One of such operators is Jake Sully (Sam Worthington) who is sent on the mission. As the story progresses, betrayal threatens the whole operation, while Sully’s developed closeness to the creatures becomes both a threat and an advantage. One thing is for sure, Cameron was right to wait for technology, as Avatar would not be the same without the captivating and mesmerising graphics.


7. The Thin Red Line (Terrence Malick) – 10 Years

The Thin Red Line

If anyone loves attention to detail, it’s Terrence Malick, and by detail it is all of the little plants, leaves and insects that potentially enter the frame of his carefully planned and constructed shot. This is why the unusual war drama adapted from a novel of the same name, The Thin Red Line took a whole decade to finally finish.

After baffling his producers due to his most unusual requests of research material including various information books on wildlife and insects while filming a movie about war, it is only when the shooting began that it became obvious as to why Malick had some strange requests. Every other shot slowly manoeuvres its way from the war action to a piece of grass, or a small creature on the ground emphasising the connection of nature to humans, a theme quite common in the Malick genre.

The movie follows the Guadalcanal battle during the second World War. After the retreat of the exhausted Marines, a group of soldiers is brought in to defend and take the island from the Japanese forces.

The experience turns out to be horrendous and only highlights the uselessness of war. The only positive element to come out of the battle is the strong bond between the small group of soldiers that are faced not only with the weapons of their rivals but with the more simple difficulty of basic survival.


6. Vegas in Space (Philip R. Ford) – 10 Years

Vegas in Space (1991)

Doris Fish was one of the most widely known Drag Queens of San Francisco who left behind not only a huge legacy, but also an unforgettable and wild movie directed by Philip R. Ford. The reason for the decade of waiting is of course due to the fact that Fish and Ford spent 8 years simply trying to raise enough funds. This is no wonder considering the movie revolves around a planet called “Clitoris” and sex change.
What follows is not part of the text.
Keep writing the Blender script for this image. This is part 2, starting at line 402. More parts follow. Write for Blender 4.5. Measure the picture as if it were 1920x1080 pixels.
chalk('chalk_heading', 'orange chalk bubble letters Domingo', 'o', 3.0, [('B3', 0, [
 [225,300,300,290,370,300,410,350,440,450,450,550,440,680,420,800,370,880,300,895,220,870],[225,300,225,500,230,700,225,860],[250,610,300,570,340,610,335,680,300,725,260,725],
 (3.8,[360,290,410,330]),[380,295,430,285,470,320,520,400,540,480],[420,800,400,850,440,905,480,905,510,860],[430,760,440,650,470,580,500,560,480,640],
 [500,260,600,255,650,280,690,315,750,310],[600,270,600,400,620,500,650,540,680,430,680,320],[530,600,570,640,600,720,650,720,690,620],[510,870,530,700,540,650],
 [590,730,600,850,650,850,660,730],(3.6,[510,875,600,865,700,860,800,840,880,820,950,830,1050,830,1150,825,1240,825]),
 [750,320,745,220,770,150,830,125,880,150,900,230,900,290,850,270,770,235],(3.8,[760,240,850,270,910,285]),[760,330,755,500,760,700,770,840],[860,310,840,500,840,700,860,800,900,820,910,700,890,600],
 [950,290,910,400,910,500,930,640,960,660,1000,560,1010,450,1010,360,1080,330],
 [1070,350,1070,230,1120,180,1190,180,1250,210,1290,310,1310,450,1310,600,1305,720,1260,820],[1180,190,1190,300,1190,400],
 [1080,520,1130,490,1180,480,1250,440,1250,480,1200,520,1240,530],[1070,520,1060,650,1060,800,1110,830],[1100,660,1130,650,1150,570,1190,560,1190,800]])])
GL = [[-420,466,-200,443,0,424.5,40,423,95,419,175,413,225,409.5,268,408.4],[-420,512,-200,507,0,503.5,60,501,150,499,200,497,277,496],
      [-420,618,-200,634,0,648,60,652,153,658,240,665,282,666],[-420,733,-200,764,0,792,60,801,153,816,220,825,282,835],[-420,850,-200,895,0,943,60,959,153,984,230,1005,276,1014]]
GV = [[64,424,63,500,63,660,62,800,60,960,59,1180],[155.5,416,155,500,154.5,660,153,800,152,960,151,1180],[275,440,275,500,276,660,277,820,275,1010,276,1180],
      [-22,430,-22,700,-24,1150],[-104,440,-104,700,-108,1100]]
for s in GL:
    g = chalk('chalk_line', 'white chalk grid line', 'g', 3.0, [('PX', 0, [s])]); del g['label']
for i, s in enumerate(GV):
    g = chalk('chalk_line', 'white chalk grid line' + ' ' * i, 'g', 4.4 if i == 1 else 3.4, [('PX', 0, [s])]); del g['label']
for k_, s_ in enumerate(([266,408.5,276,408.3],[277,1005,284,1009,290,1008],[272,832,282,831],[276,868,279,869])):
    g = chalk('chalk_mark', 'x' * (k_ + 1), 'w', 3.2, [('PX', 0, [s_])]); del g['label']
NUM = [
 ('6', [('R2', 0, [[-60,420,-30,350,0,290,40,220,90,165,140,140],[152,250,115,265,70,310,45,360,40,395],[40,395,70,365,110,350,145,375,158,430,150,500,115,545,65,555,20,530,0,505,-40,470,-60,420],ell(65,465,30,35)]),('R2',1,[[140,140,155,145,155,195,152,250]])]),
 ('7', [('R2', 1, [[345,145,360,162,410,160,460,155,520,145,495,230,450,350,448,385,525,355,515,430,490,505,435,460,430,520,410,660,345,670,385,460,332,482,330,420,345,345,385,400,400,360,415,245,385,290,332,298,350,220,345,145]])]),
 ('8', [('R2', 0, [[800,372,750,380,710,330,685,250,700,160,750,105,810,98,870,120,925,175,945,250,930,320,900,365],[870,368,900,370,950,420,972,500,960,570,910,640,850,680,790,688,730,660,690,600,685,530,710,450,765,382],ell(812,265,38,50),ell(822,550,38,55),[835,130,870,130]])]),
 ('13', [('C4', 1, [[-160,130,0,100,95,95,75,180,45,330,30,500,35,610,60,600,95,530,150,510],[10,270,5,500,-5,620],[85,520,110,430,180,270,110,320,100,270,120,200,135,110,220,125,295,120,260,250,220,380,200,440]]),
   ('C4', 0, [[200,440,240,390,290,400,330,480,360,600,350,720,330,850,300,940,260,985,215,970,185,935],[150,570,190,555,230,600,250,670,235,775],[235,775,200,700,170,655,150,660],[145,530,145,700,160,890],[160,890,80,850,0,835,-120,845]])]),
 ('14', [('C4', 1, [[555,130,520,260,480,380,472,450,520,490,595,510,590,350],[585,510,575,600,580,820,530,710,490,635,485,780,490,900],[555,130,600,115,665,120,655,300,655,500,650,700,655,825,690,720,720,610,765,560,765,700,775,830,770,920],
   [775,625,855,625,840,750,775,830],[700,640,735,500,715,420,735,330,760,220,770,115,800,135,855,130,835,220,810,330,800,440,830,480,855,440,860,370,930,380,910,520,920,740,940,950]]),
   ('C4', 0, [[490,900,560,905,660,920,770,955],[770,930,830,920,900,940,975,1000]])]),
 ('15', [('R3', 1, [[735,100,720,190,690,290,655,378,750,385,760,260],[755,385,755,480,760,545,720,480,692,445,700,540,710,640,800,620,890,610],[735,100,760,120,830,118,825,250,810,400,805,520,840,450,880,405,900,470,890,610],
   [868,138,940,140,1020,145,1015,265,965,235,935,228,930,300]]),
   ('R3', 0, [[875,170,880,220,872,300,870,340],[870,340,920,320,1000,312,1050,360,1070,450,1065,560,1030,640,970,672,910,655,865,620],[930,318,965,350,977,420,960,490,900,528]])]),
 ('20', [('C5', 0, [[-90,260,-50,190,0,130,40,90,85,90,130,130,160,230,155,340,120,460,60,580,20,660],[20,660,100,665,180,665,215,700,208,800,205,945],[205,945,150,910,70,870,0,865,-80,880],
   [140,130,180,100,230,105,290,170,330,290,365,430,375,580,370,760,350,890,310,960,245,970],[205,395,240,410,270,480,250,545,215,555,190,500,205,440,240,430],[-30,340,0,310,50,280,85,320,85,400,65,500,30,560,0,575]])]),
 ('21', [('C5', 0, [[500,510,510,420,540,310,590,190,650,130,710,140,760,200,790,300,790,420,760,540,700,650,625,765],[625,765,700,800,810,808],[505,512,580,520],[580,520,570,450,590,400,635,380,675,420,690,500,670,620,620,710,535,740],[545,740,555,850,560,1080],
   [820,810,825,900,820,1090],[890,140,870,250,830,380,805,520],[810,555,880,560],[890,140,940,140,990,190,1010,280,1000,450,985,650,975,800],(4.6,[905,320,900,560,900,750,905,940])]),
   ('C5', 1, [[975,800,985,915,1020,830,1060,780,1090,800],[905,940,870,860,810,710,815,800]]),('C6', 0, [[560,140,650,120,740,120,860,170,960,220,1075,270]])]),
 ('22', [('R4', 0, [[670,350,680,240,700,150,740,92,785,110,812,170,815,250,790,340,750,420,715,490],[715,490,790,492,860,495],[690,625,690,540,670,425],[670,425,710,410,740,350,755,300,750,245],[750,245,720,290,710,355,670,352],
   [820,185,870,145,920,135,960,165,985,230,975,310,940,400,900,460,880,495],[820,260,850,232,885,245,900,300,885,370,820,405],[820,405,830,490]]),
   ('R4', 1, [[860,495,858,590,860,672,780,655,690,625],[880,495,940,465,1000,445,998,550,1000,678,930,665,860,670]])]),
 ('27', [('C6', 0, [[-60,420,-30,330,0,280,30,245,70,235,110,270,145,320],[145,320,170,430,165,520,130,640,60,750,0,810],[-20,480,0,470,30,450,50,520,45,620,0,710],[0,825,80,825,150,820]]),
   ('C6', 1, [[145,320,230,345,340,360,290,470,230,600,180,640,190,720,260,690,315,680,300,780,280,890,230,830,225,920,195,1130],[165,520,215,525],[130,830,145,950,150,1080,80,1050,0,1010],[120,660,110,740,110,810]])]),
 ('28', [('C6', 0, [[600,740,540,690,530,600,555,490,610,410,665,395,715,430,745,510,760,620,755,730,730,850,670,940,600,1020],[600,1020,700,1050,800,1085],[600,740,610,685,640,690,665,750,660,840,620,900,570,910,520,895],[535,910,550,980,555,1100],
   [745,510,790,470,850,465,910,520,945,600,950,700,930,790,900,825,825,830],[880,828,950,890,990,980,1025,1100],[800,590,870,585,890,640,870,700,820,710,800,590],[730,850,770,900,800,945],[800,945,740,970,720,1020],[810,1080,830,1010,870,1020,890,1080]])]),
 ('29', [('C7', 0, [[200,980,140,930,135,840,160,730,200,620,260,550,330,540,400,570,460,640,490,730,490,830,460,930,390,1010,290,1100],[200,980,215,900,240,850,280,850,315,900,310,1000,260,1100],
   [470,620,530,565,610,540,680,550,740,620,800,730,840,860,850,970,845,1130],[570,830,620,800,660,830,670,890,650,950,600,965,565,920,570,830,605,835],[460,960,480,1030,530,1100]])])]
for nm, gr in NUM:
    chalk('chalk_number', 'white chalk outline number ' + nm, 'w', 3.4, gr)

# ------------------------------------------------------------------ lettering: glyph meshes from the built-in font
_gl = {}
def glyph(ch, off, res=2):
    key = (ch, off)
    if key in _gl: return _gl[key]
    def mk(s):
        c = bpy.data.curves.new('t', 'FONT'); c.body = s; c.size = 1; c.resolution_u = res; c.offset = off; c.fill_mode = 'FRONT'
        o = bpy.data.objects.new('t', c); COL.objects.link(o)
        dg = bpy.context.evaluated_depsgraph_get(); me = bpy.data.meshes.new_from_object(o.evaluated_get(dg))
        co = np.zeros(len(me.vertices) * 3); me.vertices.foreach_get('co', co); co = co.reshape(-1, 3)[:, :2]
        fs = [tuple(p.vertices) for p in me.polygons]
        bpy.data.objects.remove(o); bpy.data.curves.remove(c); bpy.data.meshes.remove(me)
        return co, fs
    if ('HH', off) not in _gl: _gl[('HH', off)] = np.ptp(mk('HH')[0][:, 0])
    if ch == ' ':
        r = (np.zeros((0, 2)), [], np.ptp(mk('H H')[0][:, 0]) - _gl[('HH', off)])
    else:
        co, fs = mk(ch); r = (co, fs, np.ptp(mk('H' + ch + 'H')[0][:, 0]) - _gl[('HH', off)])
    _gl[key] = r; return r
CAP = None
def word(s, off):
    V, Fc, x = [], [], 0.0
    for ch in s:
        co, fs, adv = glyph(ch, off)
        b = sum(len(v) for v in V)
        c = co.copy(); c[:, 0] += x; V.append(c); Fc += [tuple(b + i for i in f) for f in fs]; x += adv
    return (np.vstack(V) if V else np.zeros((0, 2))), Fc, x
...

The comedic science fiction film follows three male captains who travel from Earth to planet Clitoris, a land of pleasure, gambling and of course shopping, to investigate the theft of “Girlinium” – rare gems that in fact help the planet to stick to its orbit around the sun. Hired by the Empress the detectives are forced to go under cover as female lounge singers as not to arise suspicion, considering the planet has entrance-to-females-only regulation.

Disguised as lounge singers for the Empress, the travellers from Earth embark on their secret and dangerous mission to return the Girlinium stones back to their rightful owner and save the Planet from being destroyed by an earthquake due to its instability.